Using the data below, output the first line and every line after it up to and including the line containing "rnd = random.Random(7)", exactly as written and with nothing added.
-------------------------
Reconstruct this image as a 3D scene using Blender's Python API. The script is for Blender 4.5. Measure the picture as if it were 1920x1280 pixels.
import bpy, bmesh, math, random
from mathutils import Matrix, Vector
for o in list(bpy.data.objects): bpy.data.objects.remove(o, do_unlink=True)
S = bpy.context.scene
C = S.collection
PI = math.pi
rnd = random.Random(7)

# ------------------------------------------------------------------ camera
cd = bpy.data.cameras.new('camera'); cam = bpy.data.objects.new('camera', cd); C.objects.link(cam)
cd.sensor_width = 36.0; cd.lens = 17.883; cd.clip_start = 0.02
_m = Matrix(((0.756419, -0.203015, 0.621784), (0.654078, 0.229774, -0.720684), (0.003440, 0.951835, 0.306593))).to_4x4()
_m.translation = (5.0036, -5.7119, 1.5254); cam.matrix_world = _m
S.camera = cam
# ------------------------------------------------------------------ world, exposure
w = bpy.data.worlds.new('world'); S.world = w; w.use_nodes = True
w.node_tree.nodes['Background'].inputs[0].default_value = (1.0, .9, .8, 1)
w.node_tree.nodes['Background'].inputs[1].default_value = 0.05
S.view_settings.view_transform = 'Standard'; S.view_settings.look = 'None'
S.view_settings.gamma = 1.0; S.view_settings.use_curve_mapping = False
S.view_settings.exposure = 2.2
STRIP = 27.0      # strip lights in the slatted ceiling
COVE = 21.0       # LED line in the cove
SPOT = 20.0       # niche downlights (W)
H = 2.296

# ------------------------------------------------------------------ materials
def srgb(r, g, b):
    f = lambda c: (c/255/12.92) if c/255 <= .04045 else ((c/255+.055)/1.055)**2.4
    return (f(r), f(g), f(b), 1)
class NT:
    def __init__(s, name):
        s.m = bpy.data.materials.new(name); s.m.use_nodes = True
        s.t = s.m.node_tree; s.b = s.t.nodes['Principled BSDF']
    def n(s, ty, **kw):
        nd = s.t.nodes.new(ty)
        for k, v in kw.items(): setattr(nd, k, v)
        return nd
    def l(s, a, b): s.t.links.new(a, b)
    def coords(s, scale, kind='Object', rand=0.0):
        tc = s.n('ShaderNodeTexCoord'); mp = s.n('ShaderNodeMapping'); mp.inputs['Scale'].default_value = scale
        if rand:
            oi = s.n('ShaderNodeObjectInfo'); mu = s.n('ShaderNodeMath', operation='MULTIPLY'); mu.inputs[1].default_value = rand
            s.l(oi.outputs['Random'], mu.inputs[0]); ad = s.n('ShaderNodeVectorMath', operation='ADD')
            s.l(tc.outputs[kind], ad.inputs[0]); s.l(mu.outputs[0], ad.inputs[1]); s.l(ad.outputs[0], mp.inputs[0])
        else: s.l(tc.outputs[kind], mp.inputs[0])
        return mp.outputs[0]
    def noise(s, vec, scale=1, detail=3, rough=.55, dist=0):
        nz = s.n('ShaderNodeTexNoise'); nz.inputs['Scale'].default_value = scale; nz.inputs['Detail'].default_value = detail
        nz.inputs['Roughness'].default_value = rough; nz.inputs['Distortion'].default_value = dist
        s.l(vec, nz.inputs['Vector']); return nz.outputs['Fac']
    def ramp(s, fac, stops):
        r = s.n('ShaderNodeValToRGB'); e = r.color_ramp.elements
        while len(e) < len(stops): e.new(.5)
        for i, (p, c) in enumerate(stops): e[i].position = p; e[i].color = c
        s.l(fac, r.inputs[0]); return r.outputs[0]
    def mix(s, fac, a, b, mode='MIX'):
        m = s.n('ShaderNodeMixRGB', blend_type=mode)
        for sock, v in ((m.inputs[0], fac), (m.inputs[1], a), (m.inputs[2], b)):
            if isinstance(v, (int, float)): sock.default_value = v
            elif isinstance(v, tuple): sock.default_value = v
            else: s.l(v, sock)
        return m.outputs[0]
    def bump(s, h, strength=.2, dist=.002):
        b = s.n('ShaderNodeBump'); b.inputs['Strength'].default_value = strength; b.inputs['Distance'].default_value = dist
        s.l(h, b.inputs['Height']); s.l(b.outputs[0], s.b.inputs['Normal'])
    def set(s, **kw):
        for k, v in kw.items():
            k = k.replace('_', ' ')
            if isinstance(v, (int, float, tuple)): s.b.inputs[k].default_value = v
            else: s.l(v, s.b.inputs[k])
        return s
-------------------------
:: Solution ::
Reconstruct this image as a 3D scene using Blender's Python API. The script is for Blender 4.5. Measure the picture as if it were 1920x1280 pixels.
import bpy, bmesh, math, random
from mathutils import Matrix, Vector
for o in list(bpy.data.objects): bpy.data.objects.remove(o, do_unlink=True)
S = bpy.context.scene
C = S.collection
PI = math.pi
rnd = random.Random(7)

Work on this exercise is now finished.